5 Gennaio 2022

I ricercatori USA sfruttano la capacità dei funghi di assorbire e scomporre i contaminanti del terreno. Una strategia per ripristinare il suolo riducendo il peso dei rifiuti

di Matteo Cavallito

 

Ascolta “Il suolo contaminato rinasce grazie ai funghi mangia-petrolio” su Spreaker.

Ripristinare il suolo contaminato disaggregando le sostanze tossiche e risolvendo, alla base, il problema dello smaltimento: è la missione dei funghi, insospettabili protagonisti di un esperimento destinato, si spera, a fare scuola. La storia arriva da Marathon County, Wisconsin, dove un gruppo di ricercatori ha dato il via a una missione apparentemente proibitiva che coinvolge la locale università e il dipartimento cittadino della gestione dei rifiuti.

Al centro della sperimentazione c’è quanto di peggio possiate immaginare: un blocco di terra carico di petrolio. A novembre i ricercatori hanno iniziato a coltivarci funghi di buona qualità. Con risultati sorprendenti.

La speranza dei ricercatori

“La terra non trattata odora di petrolio”, ha spiegato alla radio locale Alex Thomas, ricercatore della University of Wisconsin-Stevens Point coinvolto nello studio. Dove i funghi sono cresciuti, invece, il suolo “ha iniziato ad avere un buon profumo, simile a quello del talco per bambini. Un indizio che potrebbe essere il preludio a risultati interessanti”.

L’olfatto, ovviamente, non fornisce una prova definitiva. Ma gli studiosi ritengono ora che le analisi di laboratorio possano confermare l’ipotesi più ottimistica. La speranza, insomma, è che i funghi abbiano saputo portare a termine il loro compito. “Ripulendo” di fatto il terreno dalle sostanze nocive che avrebbero potuto renderlo inutilizzabile.

Meno rifiuti grazie… ai funghi

Ma come funzione il processo di bonifica naturale? “Il petrolio è un combustibile fossile, fatto di carbonio”, ha raccontato la WPR, l’emittente radiofonica locale. “I funghi possono nutrirsi dei composti organici spezzando le lignine che li legano. E sono in grado non solo di rimuovere ma anche di scomporre i contaminanti a base di greggio, eliminando la loro tossicità. In questo modo i funghi possono essere compostati di nuovo nel terreno ormai pulito”. Tale capacità non si manifesta per tutti i composti. Ma anche nei casi più critici non mancano i vantaggi.

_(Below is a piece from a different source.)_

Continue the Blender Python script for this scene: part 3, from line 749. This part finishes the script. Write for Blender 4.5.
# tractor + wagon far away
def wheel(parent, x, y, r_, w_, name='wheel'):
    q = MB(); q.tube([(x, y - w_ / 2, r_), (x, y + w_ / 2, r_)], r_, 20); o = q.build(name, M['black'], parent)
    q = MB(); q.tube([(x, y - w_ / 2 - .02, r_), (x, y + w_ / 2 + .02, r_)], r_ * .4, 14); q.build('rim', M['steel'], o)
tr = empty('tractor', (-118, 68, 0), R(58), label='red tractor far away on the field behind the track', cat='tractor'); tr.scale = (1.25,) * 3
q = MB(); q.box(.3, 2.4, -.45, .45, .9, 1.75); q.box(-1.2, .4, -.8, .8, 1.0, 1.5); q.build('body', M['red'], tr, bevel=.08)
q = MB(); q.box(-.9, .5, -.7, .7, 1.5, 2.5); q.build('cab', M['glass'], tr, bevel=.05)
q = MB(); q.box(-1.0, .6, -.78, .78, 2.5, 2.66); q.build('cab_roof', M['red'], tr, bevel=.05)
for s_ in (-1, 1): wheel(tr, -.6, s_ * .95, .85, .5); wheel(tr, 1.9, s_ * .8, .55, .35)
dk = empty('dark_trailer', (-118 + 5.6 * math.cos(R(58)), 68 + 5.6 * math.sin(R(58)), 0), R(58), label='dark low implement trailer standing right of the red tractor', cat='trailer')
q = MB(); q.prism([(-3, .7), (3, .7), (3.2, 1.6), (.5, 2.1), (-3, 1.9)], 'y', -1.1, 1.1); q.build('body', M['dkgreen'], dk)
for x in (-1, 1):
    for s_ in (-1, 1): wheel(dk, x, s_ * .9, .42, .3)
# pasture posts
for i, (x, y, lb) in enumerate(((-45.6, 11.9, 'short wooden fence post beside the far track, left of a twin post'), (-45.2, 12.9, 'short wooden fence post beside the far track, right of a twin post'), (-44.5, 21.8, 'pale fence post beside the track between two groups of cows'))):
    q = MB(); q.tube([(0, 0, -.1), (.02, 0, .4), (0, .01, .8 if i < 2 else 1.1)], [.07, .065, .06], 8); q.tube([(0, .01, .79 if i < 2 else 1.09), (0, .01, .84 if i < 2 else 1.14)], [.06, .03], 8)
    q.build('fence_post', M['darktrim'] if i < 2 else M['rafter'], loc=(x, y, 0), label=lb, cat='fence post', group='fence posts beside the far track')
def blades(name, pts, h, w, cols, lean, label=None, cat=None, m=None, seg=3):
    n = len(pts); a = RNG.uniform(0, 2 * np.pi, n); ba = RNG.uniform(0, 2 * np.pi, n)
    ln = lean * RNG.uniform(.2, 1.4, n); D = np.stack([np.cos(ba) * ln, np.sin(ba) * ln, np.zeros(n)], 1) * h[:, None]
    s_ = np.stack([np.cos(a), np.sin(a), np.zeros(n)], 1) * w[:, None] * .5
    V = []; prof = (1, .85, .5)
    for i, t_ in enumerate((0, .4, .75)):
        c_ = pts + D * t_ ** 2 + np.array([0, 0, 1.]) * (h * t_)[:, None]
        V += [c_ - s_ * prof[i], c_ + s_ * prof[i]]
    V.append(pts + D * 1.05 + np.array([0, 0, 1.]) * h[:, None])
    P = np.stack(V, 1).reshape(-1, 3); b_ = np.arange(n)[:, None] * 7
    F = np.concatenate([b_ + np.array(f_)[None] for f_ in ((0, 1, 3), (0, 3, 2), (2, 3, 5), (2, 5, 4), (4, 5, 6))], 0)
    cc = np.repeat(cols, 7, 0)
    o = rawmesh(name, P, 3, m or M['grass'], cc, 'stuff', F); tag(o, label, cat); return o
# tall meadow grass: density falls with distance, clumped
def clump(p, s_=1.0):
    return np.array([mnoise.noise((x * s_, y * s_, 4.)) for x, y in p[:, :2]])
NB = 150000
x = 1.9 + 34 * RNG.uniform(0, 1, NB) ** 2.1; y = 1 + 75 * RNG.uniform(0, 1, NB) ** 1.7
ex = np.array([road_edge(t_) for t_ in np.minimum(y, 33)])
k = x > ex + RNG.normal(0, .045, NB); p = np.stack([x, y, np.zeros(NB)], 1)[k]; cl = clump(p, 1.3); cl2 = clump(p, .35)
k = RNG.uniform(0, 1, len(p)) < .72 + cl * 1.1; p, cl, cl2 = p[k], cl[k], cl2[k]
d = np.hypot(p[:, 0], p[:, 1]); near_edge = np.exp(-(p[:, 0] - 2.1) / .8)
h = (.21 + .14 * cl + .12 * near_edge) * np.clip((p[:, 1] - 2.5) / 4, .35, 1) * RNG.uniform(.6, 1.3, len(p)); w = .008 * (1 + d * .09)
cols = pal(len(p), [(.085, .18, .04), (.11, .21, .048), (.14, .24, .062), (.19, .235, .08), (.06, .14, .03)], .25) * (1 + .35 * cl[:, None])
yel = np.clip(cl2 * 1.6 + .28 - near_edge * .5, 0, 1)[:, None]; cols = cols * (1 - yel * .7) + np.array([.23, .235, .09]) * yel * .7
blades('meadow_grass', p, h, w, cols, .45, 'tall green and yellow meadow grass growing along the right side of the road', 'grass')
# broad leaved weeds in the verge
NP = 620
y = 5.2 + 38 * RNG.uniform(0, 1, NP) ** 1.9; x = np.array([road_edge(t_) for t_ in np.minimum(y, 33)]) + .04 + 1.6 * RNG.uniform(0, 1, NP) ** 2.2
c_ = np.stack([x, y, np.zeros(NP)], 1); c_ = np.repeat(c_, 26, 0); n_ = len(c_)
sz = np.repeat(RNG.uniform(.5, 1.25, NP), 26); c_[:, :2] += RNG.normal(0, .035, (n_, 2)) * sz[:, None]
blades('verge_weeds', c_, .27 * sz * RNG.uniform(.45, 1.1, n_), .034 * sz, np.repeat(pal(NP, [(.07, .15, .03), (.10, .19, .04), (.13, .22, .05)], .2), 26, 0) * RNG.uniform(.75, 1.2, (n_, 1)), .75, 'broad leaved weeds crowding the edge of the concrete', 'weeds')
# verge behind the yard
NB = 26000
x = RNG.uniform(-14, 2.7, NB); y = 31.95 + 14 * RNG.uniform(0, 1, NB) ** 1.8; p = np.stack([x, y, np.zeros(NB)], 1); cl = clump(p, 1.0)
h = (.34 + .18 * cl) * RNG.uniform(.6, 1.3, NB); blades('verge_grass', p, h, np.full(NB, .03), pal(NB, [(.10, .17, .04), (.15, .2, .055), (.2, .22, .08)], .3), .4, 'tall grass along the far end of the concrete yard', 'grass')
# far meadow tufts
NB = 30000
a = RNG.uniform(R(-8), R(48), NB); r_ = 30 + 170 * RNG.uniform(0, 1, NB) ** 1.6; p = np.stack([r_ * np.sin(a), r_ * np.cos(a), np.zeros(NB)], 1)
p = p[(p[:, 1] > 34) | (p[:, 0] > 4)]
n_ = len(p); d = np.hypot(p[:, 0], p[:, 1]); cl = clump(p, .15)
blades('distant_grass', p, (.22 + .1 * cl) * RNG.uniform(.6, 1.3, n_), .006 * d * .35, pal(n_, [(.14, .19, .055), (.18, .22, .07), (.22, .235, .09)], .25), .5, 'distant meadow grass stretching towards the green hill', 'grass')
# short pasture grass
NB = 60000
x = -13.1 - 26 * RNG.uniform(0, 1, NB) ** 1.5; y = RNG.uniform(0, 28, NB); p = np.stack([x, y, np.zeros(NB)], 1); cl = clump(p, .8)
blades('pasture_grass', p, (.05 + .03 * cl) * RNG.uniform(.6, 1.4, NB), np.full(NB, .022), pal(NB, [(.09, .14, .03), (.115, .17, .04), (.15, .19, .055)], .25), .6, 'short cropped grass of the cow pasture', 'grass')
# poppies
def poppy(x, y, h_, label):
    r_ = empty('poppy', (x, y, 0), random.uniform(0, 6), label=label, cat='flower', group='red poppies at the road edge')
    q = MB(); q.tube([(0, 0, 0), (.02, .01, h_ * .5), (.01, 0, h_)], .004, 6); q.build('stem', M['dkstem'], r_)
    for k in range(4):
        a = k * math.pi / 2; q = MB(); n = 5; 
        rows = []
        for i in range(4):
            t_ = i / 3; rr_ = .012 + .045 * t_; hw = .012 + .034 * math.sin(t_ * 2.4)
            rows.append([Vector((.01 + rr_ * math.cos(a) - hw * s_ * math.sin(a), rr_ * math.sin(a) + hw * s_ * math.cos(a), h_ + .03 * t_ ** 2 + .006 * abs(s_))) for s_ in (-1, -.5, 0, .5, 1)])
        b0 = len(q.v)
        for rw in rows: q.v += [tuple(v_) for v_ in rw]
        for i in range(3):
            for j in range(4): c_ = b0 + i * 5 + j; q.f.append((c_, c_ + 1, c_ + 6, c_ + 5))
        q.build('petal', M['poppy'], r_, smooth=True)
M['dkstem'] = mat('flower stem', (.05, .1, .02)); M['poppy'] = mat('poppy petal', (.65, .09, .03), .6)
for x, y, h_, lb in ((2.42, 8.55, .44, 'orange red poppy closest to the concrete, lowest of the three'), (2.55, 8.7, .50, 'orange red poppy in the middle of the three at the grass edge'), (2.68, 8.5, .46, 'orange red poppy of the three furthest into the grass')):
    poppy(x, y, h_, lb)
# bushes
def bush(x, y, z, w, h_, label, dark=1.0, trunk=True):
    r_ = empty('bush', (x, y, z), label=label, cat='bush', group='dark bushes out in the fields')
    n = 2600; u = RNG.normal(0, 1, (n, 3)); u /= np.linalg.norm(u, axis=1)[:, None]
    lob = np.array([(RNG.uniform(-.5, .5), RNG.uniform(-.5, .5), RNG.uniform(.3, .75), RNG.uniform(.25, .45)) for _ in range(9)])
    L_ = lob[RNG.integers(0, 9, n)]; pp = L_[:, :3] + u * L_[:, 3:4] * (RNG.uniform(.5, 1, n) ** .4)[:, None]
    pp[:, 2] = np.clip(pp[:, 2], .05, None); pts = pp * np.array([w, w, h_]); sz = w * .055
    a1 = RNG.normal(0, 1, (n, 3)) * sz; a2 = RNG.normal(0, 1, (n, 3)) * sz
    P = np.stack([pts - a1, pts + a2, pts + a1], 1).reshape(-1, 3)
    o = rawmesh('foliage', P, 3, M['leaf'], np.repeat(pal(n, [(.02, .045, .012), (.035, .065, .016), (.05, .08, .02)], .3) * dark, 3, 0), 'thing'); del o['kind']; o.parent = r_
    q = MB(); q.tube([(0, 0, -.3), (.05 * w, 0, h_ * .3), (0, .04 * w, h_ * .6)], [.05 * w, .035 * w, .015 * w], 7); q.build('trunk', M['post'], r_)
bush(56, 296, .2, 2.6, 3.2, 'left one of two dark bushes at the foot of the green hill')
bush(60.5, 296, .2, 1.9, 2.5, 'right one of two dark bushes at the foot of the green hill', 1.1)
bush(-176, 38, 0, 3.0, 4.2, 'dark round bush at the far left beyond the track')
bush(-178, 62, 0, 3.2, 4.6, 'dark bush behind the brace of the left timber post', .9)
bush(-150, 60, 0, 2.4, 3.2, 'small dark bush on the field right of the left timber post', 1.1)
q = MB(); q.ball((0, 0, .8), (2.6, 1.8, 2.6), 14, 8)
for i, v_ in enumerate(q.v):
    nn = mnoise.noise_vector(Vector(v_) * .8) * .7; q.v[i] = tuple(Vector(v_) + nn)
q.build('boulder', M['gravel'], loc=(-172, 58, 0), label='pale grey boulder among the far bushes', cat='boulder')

“Nel suolo contaminato da metalli pesanti, i funghi assorbono le sostanze nocive diventando a loro volta tossici”, prosegue la WPR. Ad essere ripristinato però è il terreno che, di conseguenza, non deve più essere eliminato. A quel punto, insomma, lo smaltimento riguarda solo i funghi. Con conseguente risparmio di spazio in discarica.

Grazie a questo processo è quindi possibile ridurre i costi di smaltimento. Un principio che, sotto varie forme e ad ogni latitudine, attira il crescente interesse degli scienziati.

Il micorisanamento è la nuova frontiera?

L’esperimento condotto nel Wisconsin si colloca nel solco di una tecnica nota come “micorisanamento”. Una pratica tuttora oggetto di ricerca. “I funghi sono i più potenti decompositori presenti in natura”, evidenzia la rivista della Royal Geographical Society britannica. “Per milioni di anni, si sono evoluti per sfruttare i residui delle altre specie, riciclando i nutrienti nell’ecosistema. Unici organismi sulla Terra capaci di decomporre il legno, i funghi sono in grado di estendersi nel suolo con i loro miceli filamentosi, espellendo enzimi digestivi che consentono di decomporre i materiali complessi”.

Nel corso degli anni, nota ancora la rivista, gli esperimenti non sono mancati. Il micorisanamento è stato utilizzato anche per decontaminare i terreni dai pesticidi. Nel 2017, inoltre, “Alcuni ricercatori cinesi hanno isolato un fungo in grado di digerire il poliuretano”. L’efficacia di queste tecniche, tuttavia, appare ancora variabile e sembra essere condizionata da tanti fattori. Proprio per questo, suggerisce la rivista, saranno necessarie ulteriori ricerche negli anni a venire per esplorare le opportunità di una strategia che resta in ogni caso promettente.